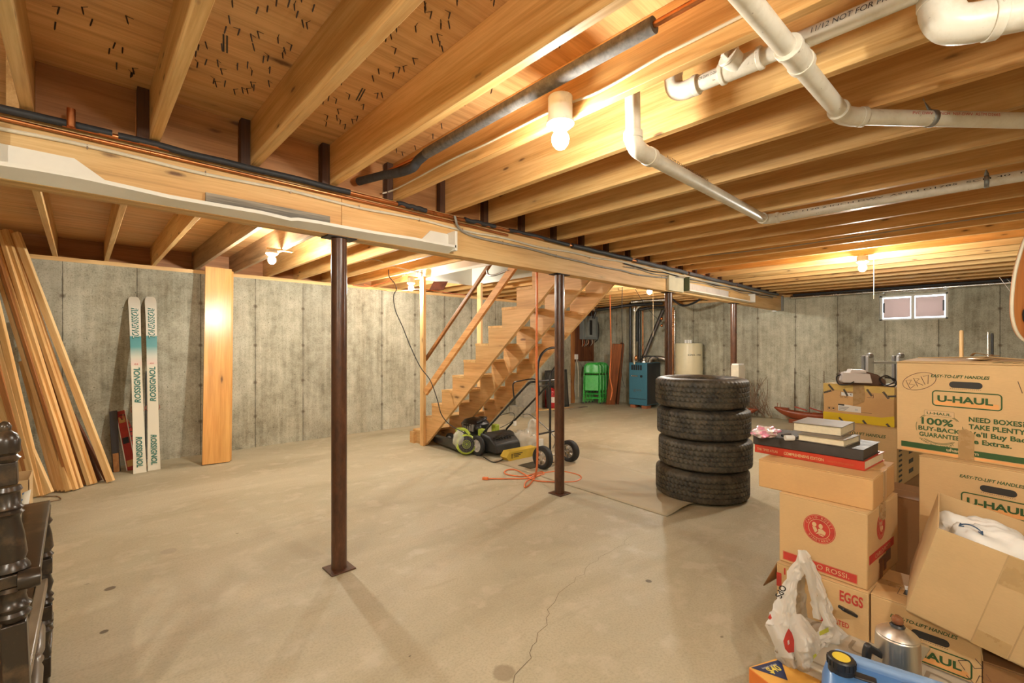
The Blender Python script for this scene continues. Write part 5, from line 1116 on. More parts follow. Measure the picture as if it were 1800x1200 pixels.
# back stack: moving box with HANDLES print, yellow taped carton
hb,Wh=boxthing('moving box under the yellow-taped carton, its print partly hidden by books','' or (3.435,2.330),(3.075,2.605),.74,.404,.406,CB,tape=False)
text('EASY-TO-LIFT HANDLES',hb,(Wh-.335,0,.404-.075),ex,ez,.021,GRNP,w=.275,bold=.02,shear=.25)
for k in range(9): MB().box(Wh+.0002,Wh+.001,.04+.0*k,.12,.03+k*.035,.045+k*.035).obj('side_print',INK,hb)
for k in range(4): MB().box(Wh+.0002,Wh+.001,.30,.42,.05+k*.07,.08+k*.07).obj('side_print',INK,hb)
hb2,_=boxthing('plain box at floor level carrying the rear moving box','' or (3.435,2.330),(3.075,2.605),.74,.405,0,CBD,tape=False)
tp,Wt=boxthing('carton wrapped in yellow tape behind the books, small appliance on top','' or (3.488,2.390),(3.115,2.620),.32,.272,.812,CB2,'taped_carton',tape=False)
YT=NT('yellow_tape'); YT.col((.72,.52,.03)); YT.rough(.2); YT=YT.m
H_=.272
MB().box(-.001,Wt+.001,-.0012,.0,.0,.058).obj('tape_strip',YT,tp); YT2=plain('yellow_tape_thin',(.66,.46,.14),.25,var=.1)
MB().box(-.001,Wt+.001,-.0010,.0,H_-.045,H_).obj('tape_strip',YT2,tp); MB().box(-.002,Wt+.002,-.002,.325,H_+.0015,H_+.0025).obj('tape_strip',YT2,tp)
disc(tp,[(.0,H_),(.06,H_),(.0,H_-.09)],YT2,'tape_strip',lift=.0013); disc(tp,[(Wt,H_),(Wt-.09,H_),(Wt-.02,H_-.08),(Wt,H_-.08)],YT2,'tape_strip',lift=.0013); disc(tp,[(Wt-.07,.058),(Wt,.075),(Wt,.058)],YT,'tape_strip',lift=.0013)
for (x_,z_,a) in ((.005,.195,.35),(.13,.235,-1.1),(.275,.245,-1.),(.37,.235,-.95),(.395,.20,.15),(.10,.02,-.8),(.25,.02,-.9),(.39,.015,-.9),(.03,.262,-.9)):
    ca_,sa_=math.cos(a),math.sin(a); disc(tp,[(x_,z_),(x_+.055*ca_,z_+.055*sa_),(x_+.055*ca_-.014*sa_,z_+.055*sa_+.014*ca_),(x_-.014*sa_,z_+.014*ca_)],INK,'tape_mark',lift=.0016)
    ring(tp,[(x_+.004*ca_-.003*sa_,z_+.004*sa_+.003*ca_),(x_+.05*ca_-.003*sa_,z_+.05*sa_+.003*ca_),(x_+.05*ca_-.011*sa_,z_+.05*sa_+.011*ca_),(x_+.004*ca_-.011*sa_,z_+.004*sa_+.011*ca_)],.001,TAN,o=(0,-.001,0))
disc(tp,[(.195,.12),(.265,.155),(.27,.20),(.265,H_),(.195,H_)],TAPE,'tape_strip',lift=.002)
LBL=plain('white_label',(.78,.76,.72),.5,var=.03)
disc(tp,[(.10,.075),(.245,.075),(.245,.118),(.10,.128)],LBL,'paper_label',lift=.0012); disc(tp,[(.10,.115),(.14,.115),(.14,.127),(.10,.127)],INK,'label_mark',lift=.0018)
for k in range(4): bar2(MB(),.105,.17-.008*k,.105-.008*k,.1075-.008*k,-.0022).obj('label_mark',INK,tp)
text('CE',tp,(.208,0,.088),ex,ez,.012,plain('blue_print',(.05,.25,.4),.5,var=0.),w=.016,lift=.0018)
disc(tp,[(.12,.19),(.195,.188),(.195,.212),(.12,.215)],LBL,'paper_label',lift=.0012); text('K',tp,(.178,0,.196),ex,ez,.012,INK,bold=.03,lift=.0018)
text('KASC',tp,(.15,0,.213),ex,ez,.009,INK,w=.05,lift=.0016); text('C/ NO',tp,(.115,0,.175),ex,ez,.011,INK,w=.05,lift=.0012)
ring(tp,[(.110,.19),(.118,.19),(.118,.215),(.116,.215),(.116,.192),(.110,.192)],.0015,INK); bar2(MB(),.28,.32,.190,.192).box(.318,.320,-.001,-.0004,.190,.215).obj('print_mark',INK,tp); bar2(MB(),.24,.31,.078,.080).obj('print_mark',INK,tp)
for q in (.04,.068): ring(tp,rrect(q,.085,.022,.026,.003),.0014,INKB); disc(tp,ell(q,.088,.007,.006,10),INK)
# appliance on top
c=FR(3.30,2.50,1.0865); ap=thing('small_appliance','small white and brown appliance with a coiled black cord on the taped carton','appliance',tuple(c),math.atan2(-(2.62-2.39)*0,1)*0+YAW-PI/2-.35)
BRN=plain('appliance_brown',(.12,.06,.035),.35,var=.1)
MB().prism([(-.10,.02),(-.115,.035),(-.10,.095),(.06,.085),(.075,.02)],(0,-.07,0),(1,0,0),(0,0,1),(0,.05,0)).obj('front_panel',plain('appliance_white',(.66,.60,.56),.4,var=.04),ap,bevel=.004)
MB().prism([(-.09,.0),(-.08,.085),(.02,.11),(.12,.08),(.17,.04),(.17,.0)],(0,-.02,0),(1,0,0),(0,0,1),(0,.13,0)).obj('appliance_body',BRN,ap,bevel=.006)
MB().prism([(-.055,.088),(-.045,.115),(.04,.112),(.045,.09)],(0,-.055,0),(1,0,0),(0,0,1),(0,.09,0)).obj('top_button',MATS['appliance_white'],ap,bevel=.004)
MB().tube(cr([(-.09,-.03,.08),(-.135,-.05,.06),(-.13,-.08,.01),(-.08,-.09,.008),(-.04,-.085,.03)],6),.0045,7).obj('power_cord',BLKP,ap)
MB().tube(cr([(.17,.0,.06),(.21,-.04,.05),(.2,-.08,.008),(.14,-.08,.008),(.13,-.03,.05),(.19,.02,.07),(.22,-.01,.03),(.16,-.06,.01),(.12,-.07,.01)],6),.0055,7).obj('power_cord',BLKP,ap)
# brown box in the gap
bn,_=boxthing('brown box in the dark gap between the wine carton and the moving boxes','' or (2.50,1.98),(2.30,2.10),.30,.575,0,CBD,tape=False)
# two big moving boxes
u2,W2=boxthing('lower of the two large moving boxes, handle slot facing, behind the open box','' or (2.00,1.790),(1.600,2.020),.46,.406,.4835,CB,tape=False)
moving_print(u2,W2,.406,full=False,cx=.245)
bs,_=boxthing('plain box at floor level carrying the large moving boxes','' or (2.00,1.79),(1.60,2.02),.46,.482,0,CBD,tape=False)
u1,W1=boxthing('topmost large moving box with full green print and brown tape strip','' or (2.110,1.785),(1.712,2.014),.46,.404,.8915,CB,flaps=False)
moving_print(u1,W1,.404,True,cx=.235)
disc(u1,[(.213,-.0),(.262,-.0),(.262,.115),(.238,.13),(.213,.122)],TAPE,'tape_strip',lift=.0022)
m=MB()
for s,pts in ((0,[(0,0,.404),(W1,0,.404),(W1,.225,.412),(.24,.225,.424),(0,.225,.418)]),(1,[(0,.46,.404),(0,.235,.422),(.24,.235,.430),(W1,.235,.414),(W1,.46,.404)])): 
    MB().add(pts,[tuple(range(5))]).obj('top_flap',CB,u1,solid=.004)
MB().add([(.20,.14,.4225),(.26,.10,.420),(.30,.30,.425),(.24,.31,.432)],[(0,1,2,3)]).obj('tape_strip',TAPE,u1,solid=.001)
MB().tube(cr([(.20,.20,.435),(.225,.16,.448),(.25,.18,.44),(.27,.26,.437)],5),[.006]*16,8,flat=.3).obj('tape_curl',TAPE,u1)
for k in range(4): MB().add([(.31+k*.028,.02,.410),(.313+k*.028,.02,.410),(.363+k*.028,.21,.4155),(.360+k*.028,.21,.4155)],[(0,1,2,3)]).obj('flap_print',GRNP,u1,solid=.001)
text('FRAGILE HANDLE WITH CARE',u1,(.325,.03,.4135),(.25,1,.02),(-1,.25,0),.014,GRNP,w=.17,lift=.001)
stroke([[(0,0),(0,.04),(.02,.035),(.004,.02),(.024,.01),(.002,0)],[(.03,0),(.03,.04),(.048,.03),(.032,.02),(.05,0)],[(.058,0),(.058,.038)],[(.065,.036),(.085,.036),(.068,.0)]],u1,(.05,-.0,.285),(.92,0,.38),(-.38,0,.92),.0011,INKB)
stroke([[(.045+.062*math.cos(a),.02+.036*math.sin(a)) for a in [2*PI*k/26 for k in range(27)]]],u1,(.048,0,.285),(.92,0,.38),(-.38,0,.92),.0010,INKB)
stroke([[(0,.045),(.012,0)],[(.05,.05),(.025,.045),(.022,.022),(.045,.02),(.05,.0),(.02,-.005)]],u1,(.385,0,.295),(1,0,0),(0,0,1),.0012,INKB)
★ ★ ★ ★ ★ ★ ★
> WHAT IS BEING ASKED:
Starting at the line that contains "bs,_=boxthing('plain box at", repeat each line exactly through the last one in the listing. Include both of those lines and nothing more.

> SOLUTION FOR THIS EXERCISE:
bs,_=boxthing('plain box at floor level carrying the large moving boxes','' or (2.00,1.79),(1.60,2.02),.46,.482,0,CBD,tape=False)
u1,W1=boxthing('topmost large moving box with full green print and brown tape strip','' or (2.110,1.785),(1.712,2.014),.46,.404,.8915,CB,flaps=False)
moving_print(u1,W1,.404,True,cx=.235)
disc(u1,[(.213,-.0),(.262,-.0),(.262,.115),(.238,.13),(.213,.122)],TAPE,'tape_strip',lift=.0022)
m=MB()
for s,pts in ((0,[(0,0,.404),(W1,0,.404),(W1,.225,.412),(.24,.225,.424),(0,.225,.418)]),(1,[(0,.46,.404),(0,.235,.422),(.24,.235,.430),(W1,.235,.414),(W1,.46,.404)])): 
    MB().add(pts,[tuple(range(5))]).obj('top_flap',CB,u1,solid=.004)
MB().add([(.20,.14,.4225),(.26,.10,.420),(.30,.30,.425),(.24,.31,.432)],[(0,1,2,3)]).obj('tape_strip',TAPE,u1,solid=.001)
MB().tube(cr([(.20,.20,.435),(.225,.16,.448),(.25,.18,.44),(.27,.26,.437)],5),[.006]*16,8,flat=.3).obj('tape_curl',TAPE,u1)
for k in range(4): MB().add([(.31+k*.028,.02,.410),(.313+k*.028,.02,.410),(.363+k*.028,.21,.4155),(.360+k*.028,.21,.4155)],[(0,1,2,3)]).obj('flap_print',GRNP,u1,solid=.001)
text('FRAGILE HANDLE WITH CARE',u1,(.325,.03,.4135),(.25,1,.02),(-1,.25,0),.014,GRNP,w=.17,lift=.001)
stroke([[(0,0),(0,.04),(.02,.035),(.004,.02),(.024,.01),(.002,0)],[(.03,0),(.03,.04),(.048,.03),(.032,.02),(.05,0)],[(.058,0),(.058,.038)],[(.065,.036),(.085,.036),(.068,.0)]],u1,(.05,-.0,.285),(.92,0,.38),(-.38,0,.92),.0011,INKB)
stroke([[(.045+.062*math.cos(a),.02+.036*math.sin(a)) for a in [2*PI*k/26 for k in range(27)]]],u1,(.048,0,.285),(.92,0,.38),(-.38,0,.92),.0010,INKB)
stroke([[(0,.045),(.012,0)],[(.05,.05),(.025,.045),(.022,.022),(.045,.02),(.05,.0),(.02,-.005)]],u1,(.385,0,.295),(1,0,0),(0,0,1),.0012,INKB)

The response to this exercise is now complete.